I don’t think thread count matters all that much.

So far, all the things I can think of have been accounted for. Are you getting any errors if you run the browser through the terminal and watch the output?

You might be hitting a bug in Sid that needs to be reported.

So far I’m not seeing any output at all from firefox in the command line. I tried to find some kind of debug or verbose(ity) option, but found nothing so far.

Thought it might be some kind of io issue, so I made sure all my nvme drives were going through the cpu (as much as possible). The nvme drive the build is using is in the primary nvme slot that is tied to the cpu, and i just moved the os nvme to a cpu tied slot. Same problems. :frowning:

After my last big test, X decided to peg a core. I went to a text terminal (which took a minute or so) and decided to kill firefox. I was unable to get back to X and then the pc locked up.

So, now my best guess is ryzen/bios overclocking issues (wrong voltages, PBO etc), or the gpu could be having issues (hw or driver). The behavior I’ve been seeing reminds me of hardware and/or overclocking problems.

Did you ever try to look at the output of dmesg?

It may give you more to go on, especially if you re experiencing hardware issues.

There was some occasional errors in there but nothing that made me worry much at the time. I think by the time the problem got bad enough it was too late to dmesg…

I’ve done some memtest runs. Each stick seems to test fine. Each slot seems to be fine but when all four are loaded I get failures within 5 to 10 minutes :frowning:

I’ll post another thread about this in a hw forum.

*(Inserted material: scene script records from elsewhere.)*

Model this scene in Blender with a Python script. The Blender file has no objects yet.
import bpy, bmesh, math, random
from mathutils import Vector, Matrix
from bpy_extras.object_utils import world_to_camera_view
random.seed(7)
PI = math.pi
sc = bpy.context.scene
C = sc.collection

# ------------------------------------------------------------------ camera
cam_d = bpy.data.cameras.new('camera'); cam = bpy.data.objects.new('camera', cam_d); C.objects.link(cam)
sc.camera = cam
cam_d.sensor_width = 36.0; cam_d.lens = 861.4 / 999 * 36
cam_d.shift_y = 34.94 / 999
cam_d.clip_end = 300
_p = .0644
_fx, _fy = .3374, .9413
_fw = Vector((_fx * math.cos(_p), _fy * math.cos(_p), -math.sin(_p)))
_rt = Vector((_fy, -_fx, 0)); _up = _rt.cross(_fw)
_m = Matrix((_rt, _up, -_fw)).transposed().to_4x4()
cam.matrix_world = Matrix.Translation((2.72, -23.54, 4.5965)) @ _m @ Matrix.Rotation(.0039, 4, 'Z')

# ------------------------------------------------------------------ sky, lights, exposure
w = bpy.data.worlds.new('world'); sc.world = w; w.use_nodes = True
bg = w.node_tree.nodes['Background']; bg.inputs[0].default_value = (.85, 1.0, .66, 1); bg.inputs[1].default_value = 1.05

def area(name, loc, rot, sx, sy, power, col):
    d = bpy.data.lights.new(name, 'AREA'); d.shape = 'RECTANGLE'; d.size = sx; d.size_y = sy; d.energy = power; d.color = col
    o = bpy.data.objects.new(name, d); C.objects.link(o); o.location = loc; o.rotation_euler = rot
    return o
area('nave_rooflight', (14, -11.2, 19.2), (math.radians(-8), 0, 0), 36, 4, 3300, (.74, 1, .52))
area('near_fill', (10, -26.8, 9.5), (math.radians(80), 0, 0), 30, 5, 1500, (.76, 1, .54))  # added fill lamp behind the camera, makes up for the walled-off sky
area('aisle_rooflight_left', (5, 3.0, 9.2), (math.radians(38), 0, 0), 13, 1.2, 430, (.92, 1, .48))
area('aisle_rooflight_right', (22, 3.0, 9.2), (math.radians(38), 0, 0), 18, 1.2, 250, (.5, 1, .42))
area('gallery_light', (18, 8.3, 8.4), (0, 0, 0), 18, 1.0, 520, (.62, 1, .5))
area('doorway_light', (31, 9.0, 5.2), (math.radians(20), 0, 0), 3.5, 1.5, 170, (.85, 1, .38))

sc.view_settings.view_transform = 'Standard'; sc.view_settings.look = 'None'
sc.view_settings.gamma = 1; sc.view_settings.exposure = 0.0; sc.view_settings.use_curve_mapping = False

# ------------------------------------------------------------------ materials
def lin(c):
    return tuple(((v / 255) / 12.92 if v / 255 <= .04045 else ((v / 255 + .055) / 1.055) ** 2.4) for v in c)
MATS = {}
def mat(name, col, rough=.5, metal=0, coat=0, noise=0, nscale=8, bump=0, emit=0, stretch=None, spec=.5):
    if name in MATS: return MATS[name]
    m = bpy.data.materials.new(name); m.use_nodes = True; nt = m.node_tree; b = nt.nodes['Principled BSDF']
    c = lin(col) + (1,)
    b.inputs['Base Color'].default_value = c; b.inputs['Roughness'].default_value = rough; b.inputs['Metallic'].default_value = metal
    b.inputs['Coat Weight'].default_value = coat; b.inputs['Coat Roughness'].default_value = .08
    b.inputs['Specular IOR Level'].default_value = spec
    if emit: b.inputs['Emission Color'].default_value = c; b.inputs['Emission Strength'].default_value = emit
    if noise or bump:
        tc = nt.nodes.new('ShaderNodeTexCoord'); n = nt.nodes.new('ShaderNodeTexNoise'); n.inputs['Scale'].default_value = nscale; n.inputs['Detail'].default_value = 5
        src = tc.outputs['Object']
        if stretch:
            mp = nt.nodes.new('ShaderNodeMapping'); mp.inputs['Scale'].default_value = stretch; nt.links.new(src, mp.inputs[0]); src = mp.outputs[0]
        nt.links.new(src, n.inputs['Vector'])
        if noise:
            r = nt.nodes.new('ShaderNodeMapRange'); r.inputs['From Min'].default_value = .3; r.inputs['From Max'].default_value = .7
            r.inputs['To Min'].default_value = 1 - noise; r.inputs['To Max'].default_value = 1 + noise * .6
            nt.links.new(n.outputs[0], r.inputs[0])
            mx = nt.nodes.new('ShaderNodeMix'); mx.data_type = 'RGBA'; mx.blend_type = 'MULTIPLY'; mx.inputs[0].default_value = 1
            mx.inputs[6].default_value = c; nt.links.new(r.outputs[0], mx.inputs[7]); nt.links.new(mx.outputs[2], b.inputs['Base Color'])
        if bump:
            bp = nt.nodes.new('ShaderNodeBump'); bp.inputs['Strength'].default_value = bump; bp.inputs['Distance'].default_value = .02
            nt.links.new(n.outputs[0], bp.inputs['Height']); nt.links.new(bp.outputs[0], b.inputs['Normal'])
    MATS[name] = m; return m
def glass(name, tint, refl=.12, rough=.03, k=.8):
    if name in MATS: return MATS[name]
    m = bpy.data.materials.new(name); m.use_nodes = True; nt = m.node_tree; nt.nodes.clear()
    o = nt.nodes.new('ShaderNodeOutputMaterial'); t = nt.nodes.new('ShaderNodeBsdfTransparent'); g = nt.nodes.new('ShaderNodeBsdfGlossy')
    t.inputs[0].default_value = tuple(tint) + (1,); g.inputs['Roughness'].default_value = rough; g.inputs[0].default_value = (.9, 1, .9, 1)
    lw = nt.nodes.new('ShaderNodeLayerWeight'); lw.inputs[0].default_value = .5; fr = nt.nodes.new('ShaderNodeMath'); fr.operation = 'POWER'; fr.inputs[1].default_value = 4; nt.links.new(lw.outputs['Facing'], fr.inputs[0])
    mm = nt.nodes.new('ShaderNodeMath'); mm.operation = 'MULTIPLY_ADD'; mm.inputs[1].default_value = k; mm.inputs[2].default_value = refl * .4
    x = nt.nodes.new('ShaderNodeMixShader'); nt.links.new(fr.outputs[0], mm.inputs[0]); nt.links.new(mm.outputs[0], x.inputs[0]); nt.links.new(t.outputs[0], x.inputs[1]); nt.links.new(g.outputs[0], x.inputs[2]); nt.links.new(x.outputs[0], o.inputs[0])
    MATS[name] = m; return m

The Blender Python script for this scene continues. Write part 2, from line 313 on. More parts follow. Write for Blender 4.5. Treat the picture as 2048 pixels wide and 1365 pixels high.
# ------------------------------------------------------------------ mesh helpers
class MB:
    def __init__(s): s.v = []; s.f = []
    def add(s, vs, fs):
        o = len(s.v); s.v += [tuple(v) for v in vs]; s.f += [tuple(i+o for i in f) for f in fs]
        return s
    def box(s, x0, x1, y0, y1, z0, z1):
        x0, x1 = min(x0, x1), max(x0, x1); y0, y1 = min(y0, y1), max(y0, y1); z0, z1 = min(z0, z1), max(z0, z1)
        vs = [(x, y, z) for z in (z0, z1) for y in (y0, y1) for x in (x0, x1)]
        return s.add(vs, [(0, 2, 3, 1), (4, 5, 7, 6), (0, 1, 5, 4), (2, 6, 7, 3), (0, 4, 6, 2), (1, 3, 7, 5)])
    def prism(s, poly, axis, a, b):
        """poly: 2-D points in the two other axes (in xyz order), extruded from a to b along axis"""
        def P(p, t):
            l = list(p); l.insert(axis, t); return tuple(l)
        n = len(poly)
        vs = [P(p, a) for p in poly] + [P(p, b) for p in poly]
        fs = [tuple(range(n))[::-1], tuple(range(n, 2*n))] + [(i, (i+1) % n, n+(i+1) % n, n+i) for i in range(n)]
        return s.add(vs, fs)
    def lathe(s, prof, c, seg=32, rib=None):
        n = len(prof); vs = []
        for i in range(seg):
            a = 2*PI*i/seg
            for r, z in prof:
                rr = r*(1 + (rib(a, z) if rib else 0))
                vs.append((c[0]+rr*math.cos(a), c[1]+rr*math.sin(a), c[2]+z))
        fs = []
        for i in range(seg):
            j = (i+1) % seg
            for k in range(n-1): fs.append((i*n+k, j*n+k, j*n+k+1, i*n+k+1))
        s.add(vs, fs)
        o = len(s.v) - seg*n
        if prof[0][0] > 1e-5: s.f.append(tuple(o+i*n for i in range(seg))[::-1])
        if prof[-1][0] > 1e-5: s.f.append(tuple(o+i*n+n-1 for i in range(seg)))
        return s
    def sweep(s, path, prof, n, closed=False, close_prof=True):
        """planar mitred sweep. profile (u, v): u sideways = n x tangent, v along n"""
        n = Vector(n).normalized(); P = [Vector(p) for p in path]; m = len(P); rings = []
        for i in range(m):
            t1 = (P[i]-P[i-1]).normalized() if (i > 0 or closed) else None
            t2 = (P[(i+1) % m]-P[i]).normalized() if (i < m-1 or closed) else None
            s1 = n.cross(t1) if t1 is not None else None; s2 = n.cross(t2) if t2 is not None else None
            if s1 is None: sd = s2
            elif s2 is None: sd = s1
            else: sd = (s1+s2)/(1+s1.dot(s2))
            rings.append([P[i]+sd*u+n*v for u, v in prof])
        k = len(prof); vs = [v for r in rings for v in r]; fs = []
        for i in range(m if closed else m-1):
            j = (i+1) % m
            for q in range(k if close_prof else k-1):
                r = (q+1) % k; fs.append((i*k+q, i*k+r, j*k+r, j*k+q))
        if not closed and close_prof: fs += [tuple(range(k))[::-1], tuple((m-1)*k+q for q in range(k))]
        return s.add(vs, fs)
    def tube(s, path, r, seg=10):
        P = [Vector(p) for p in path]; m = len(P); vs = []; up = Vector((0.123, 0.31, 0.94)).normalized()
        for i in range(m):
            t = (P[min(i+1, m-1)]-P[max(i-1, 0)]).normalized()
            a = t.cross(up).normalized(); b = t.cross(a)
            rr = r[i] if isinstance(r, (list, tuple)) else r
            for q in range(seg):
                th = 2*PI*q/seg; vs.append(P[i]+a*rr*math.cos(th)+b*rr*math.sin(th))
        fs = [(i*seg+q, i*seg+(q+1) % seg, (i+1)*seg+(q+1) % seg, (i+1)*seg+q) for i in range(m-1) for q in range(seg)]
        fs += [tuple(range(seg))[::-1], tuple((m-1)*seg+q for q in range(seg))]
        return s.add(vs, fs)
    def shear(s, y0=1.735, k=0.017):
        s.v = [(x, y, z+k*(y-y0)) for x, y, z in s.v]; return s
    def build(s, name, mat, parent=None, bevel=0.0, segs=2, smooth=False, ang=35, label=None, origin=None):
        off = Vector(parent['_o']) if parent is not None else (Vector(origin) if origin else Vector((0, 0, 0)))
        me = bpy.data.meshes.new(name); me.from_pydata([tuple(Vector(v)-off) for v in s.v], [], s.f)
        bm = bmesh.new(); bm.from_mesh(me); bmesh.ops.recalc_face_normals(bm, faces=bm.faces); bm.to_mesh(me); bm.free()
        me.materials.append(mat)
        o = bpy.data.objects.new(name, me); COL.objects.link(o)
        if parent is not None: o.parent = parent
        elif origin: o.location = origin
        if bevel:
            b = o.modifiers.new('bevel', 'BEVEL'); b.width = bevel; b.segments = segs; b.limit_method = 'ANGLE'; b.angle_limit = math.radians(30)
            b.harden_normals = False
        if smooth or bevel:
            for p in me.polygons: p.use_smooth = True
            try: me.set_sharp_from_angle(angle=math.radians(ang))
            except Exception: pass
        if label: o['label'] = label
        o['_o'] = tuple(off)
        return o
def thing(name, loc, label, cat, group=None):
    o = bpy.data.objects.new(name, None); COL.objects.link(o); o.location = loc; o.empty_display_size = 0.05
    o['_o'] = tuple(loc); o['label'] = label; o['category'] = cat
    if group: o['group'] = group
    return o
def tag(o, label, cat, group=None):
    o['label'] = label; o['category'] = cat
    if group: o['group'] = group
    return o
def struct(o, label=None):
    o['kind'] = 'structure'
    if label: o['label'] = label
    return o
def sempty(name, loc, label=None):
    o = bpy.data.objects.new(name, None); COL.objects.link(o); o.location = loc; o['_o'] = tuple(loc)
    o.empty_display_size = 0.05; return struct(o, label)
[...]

Have you tried running the compile through nice?

i.e., instead of just make -j16
nice make -j16

nice will de-prioritise the compile and allow foreground tasks to have higher priority. so instead of shitty desktop response and audio drops, your compile’s cpu scheduling is after everything else has been taken care of…

i.e., it will still make use of up to 16 cores via spawning 16 threads, but if anything else has higher scheduling priority (e.g., everything else not running via nice) it will get priority over the CPU as required.

could even get reasonably snappy desktop performance doing background compiles back in the days of single cores with nice :smiley:

Essentially, no matter how many cores you have, if you tell make to use them all… make will use them all. Without de-prioritising that to less priority than interactive stuff… it will compete with interactive stuff on equal footing. Except with 16 threads to schedule vs. possibly 1 for your audio…). Which you probably don’t want…

see “man nice” for more details.

I’ve tried that, but things are a bit complicated.

The build runs in docker, and I’ve configured docker to limit cpu time, but the build system is some convoluted bs that’s hard to configure. Building Android AOSP. It can and will spawn off far more jobs than you ask for because reasons.

Starting to think they’ve broken passing -j, at least for the java tasks. Hopefully then they’ve internally parallelized the native/C/C++ compile jobs without passing -j. we shall see on my next attempt.